Iceland also has several black sand beaches that will blow your mind. Before going, you can book an ATV adventure that will take you on a fast, fun tour across some of them. Unlike other countries, even Iceland's heavy traffic tourist sites are easy to enjoy due to the amount of space the country offers. Most of the country's best black sand beaches are remote and can only be accessed by land owners offering tours, so you'll find most of the beaches completely deserted when you get there. The most populated and popular black sand beach is in a town called Vik. There you'll find a church resting on a hilltop and rock formations on the coast that look like things from sci-fi fantasies.


One of my favourite towns in Iceland is called Grundarfjörður. Good luck trying to pronounce it. Luckily, you won't need to pronounce most Icelandic words because 90% of Icelanders speak English and are fully aware of how crazy their own language is. Most of them are gracious, sympathetic and curious towards tourists. In Grundarfjörður, you'll find an ocean view and some of those cliffs that rise up into low clouds. The town is sparsely populated and looks like this:



Iceland isn't a warm place, even in the summer. You'll want to bring warm, waterproof clothes and good hiking shoes. Some of Iceland's hiking spots are where you'll find the most mind blowing scenery. The southern part of the country is the greenest, warmest and most scenic.

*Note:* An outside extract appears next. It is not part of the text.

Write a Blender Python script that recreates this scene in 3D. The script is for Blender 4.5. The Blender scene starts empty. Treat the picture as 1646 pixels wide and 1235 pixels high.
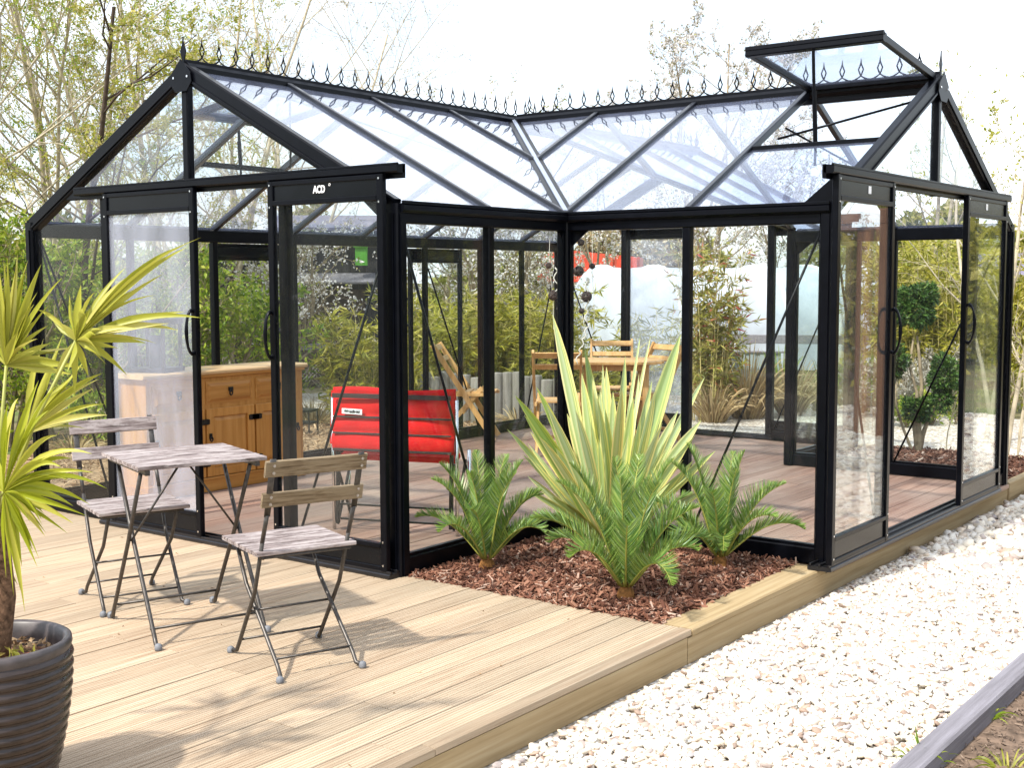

The northern most part of the country is the coldest and the most remote. Along the way you'll find sheep crossing the road and even fewer people than in the rest of the country.



One of the best, and arguably most popular attractions in Iceland, is the glacier and the Glacier Lagoon. The glacier lagoon is home to seals that bob in and out of the icy water while tourists take pictures and point at them. Sometimes killer whales make it into the lagoon to chew on the seals. You'll find more people there, but the entire lagoon itself is vast enough to make 100 people feel like 10. If you go at a later hour or early in the morning, you won't find anyone at the lagoon. In Spring, Iceland has up to 23 full hours of sunlight called "The Midnight Sun", making it easier to see sights at the latest hours.



If you've been to Europe, Asia and the Pacific islands without finding the solitude and peace you were looking for, give Iceland a try. The country offers the best of both worlds.

Obviously, Iceland isn't for everyone. Some will find it boring, weird, cold or unfulfilling, but if you're a misanthrope who has been waiting for a meteor to put humanity out of its misery, Iceland will give you the rejuvenation you need to take on the world again. But be warned: if you're going with someone pretentious who is used to sipping lattes, sleeping in cushy hotels and eating expensive steaks, their incessant whining might ruin the entire experience. When going to Iceland, choose your travel partner(s) wisely.